Así de sostenible se las gastaba mucho antes de que repetir modelo causara furor medioambiental en otras casas reales europeas. De todo eso y bastante más, en fin, da cuenta Angela Kelly, la que fuera encargada de vestuario de la monarca estas tres últimas décadas, en The Other Side of The Coin: The Queen, the Dresser and the Wardrobe (HarperCollins, 2019), un libro de memorias indumentarias, de Buckingham a Windsor pasando por Balmoral, que contó con las bendiciones de Su Graciosa Majestad.
Banderín de enganche de todo lo que se entiende estéticamente muy británico y mucho británico, sentido nada vergonzante de la extravagancia incluido, Isabel II ha terminado siendo/significando más aquello que vestía de igual manera que sus atuendos se fueron convirtiendo en la expresión de ella misma. Sobre todo según avanzaba en edad.
Una fórmula que también le funcionó cuando se encontraba de asueto, de vacaciones en el castillo escocés donde falleció el jueves y que dio nombre a su desenfadado agroestilismo: la chaqueta o el tres cuartos de lana encerados, guateados o no; la falda de tartán, ligeramente tableada; las botas de agua Wellington; el pañuelo estampado en la cabeza, anudado bajo la barbilla.
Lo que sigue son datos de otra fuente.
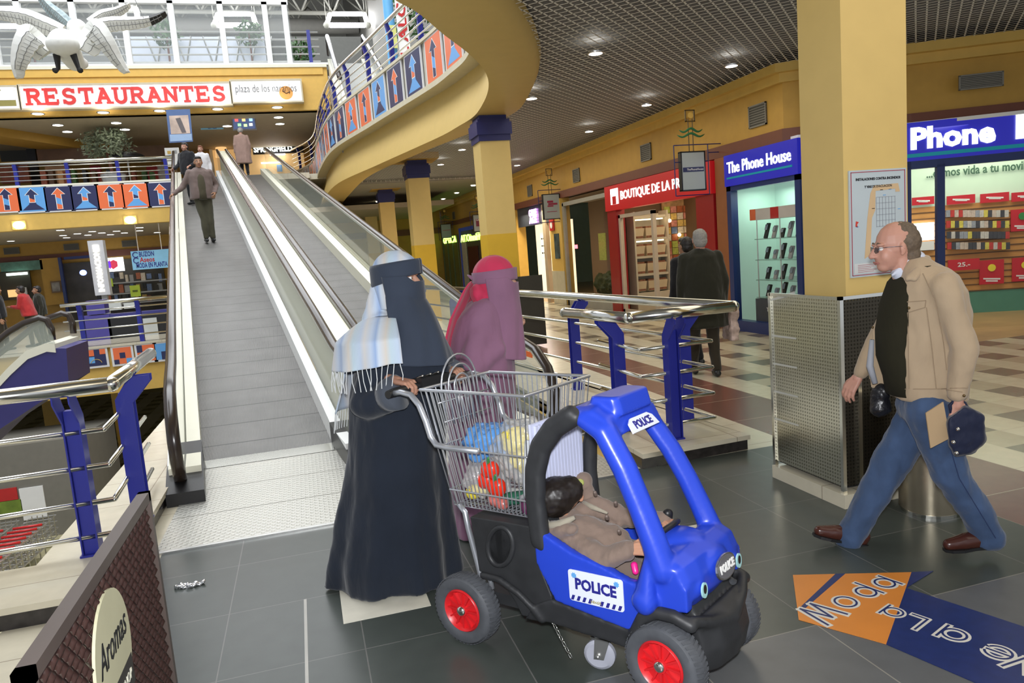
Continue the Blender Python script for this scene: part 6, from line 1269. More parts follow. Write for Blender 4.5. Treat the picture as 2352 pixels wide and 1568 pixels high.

Anda que no ha tenido recorrido en las pasarelas ese estilo Balmoral, desde los días de Azzedine Alaïa y Jean-Paul Gaultier, a las más recientes interpretaciones de Phoebe Philo en su momento Céline, Stella McCartney, Sacai y hasta Richard Quinn, primer ganador del premio establecido por el British Fashion Council que lleva el nombre de la reina y distingue desde 2018 a los jóvenes diseñadores de las islas. “Como tributo a la industria y como mi legado a todos aquellos que han contribuido a la moda británica”, decía en su discurso de entrega del galardón la monarca, que bien podría haberse colgado la medalla. En unos días, la semana de la moda de Londres —cuyo calendario de desfiles sigue, en principio, adelante, con las cancelaciones de los desfiles de Burberry, proveedor de la casa real británica, y de Raf Simons— coincidirá con las reales exequias.